With oil prices above $100 a barrel, governments should be busy boosting their analytical capacity of the energy market.

Yet, the U.S. is cutting the budget of the Energy Information Administration, the agency that provides the public and private sectors both in the U.S. and overseas, with critical statistics and analysis about energy markets.

The current budget provides the EIA with $95.4-million for fiscal year 2011, a reduction of about 14 per cent from the previous fiscal year. Richard Newell, the agency’s administrator, says the lower “funding level will require significant cuts” in data, analysis and forecasting.

Among the cuts to services, the agency will no longer publish details of U.S. oil reserves; will cancel the planned increase in resources to improve the quality of oil data; and will curtail efforts to understand the linkages between physical markets and financial trading. It will also stop the publication of the International Energy Outlook, one of the agency’s most influential publications.

The budget cut comes as the U.S. -- and its partners at the G20 group of leading nations -- say that commodities markets need more transparency. For example, this week the G20 is going to launch an initiative, know as Agricultural Market Information System, or Amis, to improve data on production, demand and stocks for food commodities.

Prominent analysts and former senior officials, including Bill Richardson, energy secretary with Bill Clinton, and Spencer Abraham, energy secretary with George W. Bush, have published a letter to Congress. It says cuts to the EIA budget would “exacerbate market uncertainty, possibly curtailing investment and contributing to greater price volatility”.

Daniel Yergin, president of IHS Cera and author of the classic history of crude oil The Prize; Ed Morse, head of commodities research at Citigroup; and Adam Sieminski, chief energy economist at Deutsche Bank, also signed it. Other analysts, researchers and consultants -- some of them known for their conservative fiscal stance -- also signed the letter.

“The energy sector is entering tumultuous territory, with profound risks and opportunities for U.S. economic vitality and national security,” the letter continues.

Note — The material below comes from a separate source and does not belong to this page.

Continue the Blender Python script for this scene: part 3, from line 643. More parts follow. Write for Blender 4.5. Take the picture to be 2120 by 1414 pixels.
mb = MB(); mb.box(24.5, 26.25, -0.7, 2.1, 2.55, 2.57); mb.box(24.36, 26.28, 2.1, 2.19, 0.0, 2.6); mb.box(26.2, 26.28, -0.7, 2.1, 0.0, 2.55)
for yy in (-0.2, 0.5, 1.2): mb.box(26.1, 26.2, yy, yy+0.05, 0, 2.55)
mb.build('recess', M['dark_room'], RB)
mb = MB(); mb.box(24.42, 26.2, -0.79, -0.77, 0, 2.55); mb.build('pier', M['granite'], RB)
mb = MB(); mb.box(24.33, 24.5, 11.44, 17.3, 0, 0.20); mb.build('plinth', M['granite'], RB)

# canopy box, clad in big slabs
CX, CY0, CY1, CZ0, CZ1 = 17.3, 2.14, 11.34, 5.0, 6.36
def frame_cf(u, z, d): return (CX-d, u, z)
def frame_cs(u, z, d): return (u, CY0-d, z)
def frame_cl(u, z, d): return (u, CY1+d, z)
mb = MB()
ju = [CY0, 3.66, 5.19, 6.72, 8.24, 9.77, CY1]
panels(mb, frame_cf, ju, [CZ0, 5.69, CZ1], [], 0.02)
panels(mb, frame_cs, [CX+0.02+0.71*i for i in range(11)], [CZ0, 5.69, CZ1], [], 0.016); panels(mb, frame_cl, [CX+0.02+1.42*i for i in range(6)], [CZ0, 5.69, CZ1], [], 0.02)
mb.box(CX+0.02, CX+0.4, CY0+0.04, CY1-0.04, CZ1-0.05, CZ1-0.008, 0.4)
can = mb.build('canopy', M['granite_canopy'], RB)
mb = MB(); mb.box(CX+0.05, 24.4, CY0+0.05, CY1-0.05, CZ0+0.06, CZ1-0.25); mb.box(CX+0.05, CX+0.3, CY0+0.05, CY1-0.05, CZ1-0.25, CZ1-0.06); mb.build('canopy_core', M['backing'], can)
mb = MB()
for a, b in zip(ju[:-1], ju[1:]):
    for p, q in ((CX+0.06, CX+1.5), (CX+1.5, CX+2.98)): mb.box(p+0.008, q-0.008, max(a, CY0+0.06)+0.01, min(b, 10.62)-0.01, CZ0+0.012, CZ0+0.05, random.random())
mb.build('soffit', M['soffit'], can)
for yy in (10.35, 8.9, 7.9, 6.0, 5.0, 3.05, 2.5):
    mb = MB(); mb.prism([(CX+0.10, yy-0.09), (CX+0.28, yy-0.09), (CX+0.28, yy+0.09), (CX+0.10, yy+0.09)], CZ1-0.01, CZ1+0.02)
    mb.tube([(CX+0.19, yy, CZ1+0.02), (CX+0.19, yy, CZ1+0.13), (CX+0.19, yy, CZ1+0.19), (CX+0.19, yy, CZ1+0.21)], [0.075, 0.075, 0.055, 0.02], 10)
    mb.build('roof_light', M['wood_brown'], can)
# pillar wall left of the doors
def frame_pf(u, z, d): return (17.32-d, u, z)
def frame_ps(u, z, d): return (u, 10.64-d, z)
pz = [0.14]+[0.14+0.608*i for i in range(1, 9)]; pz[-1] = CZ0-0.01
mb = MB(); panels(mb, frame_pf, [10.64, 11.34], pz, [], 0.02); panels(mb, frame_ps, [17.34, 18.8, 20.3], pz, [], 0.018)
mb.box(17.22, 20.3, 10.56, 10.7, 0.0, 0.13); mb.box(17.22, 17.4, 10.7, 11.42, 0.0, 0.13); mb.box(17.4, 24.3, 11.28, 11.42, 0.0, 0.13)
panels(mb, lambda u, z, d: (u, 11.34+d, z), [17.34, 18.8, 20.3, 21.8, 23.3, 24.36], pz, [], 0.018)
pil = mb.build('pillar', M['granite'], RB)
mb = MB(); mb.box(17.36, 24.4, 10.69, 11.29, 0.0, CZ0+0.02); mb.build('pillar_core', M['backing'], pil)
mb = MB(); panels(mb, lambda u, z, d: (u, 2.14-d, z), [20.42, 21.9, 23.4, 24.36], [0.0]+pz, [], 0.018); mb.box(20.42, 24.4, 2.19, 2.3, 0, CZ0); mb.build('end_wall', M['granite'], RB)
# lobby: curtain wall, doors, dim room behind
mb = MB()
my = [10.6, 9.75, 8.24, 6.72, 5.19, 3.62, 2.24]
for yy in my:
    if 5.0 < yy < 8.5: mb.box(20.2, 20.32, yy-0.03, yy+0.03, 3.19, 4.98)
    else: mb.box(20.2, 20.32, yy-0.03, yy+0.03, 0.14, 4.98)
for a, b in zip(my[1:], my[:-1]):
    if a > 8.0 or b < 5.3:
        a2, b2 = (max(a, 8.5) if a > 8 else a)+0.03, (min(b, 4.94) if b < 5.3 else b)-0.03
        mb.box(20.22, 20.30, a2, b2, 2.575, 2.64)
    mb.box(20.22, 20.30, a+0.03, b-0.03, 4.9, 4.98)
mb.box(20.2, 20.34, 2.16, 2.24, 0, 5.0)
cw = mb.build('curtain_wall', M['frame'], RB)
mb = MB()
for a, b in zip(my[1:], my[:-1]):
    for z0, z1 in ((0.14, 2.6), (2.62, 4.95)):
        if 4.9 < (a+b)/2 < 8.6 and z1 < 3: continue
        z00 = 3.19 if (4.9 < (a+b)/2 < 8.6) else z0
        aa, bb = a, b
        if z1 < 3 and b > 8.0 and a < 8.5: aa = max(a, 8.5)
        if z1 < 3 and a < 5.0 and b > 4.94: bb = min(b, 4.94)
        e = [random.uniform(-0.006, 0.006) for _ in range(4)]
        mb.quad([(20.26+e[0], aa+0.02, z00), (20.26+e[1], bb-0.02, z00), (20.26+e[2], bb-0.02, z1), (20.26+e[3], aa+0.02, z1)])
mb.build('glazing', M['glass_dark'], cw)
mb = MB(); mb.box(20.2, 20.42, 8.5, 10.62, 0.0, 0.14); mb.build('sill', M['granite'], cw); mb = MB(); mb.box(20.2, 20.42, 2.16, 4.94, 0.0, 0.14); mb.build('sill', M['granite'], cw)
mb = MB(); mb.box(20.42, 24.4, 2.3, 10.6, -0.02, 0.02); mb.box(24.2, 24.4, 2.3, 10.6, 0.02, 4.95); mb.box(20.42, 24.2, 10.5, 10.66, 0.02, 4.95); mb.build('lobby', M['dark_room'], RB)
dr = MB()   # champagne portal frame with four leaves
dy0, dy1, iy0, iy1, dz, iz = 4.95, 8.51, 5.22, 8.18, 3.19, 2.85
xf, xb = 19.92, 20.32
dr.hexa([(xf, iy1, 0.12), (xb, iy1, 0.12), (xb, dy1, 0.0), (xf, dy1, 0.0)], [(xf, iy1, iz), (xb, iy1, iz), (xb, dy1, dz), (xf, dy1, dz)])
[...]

“One of the key principles that the U.S. has learned over decades of energy crises is the importance of high-quality, consistent information. Since its inception, the EIA has served as the unwavering embodiment of this principle.”

The budget shortfall should not only worry the US. The rest of the world, myself included, also relies on the EIA for its analysis. The agency is, together with the International Energy Agency and the Opec oil cartel, the main source of analysis and statistics for energy markets. But although the EIA contributes to global understanding of the markets, only the U.S. pays for it.

The budgetary constraints are good news for savvy energy speculators. They have the means to pay for the analysis and the statistics. The public will suffer the consequences.